■ WHAT THE TASK ASKS
Only the lines from the first one through the line with "M['iron'], gk, world=True)" should be printed, exactly as they appear.

### DATA LINES ###

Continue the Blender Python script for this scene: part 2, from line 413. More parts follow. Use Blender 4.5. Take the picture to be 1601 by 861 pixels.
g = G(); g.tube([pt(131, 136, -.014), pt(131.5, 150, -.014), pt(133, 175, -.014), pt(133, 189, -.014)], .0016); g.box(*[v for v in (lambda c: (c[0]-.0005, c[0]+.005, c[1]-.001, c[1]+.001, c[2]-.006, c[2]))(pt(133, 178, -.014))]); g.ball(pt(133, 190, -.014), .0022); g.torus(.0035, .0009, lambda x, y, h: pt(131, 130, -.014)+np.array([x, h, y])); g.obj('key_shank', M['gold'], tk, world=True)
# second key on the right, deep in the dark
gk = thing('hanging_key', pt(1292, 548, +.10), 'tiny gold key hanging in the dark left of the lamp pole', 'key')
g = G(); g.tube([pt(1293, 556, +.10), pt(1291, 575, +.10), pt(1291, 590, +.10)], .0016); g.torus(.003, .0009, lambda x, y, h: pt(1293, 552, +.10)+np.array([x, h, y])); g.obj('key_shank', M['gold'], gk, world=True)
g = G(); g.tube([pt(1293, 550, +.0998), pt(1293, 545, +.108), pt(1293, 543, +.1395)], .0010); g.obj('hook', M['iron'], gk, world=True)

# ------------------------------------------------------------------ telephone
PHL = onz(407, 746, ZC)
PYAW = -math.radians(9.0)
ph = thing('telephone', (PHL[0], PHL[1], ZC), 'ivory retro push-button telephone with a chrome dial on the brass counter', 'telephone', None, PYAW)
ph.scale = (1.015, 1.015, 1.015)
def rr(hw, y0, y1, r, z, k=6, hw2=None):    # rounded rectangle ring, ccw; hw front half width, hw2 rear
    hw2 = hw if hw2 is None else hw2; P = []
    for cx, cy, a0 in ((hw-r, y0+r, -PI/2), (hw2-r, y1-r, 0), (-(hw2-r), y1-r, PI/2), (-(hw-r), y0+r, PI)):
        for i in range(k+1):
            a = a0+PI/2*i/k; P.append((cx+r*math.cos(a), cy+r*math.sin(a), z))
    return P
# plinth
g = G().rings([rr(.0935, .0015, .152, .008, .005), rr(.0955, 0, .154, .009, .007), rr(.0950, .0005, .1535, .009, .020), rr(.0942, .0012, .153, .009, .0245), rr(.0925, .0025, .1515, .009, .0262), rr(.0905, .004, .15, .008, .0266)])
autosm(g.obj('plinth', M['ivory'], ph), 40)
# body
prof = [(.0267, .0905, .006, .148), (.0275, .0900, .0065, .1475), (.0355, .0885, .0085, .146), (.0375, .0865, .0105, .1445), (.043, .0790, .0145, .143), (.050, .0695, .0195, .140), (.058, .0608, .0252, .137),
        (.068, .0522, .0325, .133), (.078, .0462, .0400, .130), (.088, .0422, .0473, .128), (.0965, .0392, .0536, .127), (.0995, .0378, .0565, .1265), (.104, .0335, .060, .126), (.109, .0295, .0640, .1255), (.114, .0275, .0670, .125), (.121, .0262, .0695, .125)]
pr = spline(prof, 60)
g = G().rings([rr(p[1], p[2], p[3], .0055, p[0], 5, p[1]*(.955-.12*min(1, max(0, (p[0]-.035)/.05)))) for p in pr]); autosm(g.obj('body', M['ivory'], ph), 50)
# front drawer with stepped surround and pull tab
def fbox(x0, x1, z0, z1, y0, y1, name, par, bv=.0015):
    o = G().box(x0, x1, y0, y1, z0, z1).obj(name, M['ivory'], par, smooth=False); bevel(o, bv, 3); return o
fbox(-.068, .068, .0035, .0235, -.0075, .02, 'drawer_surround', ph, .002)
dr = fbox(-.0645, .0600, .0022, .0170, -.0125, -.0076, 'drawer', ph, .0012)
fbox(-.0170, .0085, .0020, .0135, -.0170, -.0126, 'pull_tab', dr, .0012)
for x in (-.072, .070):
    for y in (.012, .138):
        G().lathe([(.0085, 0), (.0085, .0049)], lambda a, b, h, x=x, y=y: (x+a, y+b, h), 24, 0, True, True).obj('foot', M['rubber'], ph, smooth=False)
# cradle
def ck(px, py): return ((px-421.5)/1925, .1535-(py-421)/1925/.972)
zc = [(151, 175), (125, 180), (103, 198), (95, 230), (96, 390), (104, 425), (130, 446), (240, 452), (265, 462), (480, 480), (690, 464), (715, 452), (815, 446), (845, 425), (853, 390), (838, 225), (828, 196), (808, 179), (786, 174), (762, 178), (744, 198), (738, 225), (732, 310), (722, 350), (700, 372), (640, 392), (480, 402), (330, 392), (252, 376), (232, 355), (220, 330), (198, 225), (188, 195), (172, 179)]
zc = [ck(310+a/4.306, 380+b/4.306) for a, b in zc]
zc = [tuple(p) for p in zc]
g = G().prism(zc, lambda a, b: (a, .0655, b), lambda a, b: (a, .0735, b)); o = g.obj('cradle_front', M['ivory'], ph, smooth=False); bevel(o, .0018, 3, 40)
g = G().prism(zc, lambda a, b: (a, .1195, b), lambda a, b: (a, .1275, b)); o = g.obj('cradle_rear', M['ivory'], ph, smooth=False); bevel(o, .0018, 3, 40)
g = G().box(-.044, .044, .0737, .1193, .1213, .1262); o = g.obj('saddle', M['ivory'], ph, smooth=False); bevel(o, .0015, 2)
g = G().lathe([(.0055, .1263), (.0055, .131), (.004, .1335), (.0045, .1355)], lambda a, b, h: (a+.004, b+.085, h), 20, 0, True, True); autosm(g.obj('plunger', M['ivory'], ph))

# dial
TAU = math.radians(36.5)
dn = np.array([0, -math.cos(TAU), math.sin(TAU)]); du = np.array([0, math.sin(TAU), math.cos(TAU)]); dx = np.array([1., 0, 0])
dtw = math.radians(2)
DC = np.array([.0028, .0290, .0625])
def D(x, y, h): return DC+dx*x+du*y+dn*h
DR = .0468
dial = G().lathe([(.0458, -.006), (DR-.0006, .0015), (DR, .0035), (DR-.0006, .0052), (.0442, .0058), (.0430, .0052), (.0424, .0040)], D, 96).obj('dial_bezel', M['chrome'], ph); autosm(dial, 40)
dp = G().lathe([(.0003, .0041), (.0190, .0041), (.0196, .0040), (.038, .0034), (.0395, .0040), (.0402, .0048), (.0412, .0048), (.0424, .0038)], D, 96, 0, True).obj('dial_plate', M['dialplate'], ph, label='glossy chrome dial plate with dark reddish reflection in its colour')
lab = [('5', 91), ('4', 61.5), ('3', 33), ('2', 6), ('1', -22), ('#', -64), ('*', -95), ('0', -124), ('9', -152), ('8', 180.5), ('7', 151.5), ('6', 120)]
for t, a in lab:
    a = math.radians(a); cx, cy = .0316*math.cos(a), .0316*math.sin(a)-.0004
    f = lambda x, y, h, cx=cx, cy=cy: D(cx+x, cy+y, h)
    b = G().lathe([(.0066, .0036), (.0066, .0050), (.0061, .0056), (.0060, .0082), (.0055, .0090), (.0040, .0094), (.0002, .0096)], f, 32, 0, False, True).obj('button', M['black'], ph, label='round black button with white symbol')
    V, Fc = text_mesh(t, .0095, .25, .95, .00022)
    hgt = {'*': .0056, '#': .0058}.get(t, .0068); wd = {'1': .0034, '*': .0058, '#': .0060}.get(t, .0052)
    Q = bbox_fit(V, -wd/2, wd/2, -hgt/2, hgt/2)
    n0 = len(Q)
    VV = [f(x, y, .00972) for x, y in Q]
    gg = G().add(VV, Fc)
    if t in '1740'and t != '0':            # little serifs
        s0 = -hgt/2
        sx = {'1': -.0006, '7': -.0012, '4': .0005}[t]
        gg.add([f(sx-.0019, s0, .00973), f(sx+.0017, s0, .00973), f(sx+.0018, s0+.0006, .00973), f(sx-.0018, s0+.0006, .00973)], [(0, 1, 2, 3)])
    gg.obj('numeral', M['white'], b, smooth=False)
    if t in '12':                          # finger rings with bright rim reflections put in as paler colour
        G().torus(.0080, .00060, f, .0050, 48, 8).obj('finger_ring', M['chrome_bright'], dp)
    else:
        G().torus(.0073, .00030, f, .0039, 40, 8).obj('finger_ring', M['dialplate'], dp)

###

■ WORKED SOLUTION
Continue the Blender Python script for this scene: part 2, from line 413. More parts follow. Use Blender 4.5. Take the picture to be 1601 by 861 pixels.
g = G(); g.tube([pt(131, 136, -.014), pt(131.5, 150, -.014), pt(133, 175, -.014), pt(133, 189, -.014)], .0016); g.box(*[v for v in (lambda c: (c[0]-.0005, c[0]+.005, c[1]-.001, c[1]+.001, c[2]-.006, c[2]))(pt(133, 178, -.014))]); g.ball(pt(133, 190, -.014), .0022); g.torus(.0035, .0009, lambda x, y, h: pt(131, 130, -.014)+np.array([x, h, y])); g.obj('key_shank', M['gold'], tk, world=True)
# second key on the right, deep in the dark
gk = thing('hanging_key', pt(1292, 548, +.10), 'tiny gold key hanging in the dark left of the lamp pole', 'key')
g = G(); g.tube([pt(1293, 556, +.10), pt(1291, 575, +.10), pt(1291, 590, +.10)], .0016); g.torus(.003, .0009, lambda x, y, h: pt(1293, 552, +.10)+np.array([x, h, y])); g.obj('key_shank', M['gold'], gk, world=True)
g = G(); g.tube([pt(1293, 550, +.0998), pt(1293, 545, +.108), pt(1293, 543, +.1395)], .0010); g.obj('hook', M['iron'], gk, world=True)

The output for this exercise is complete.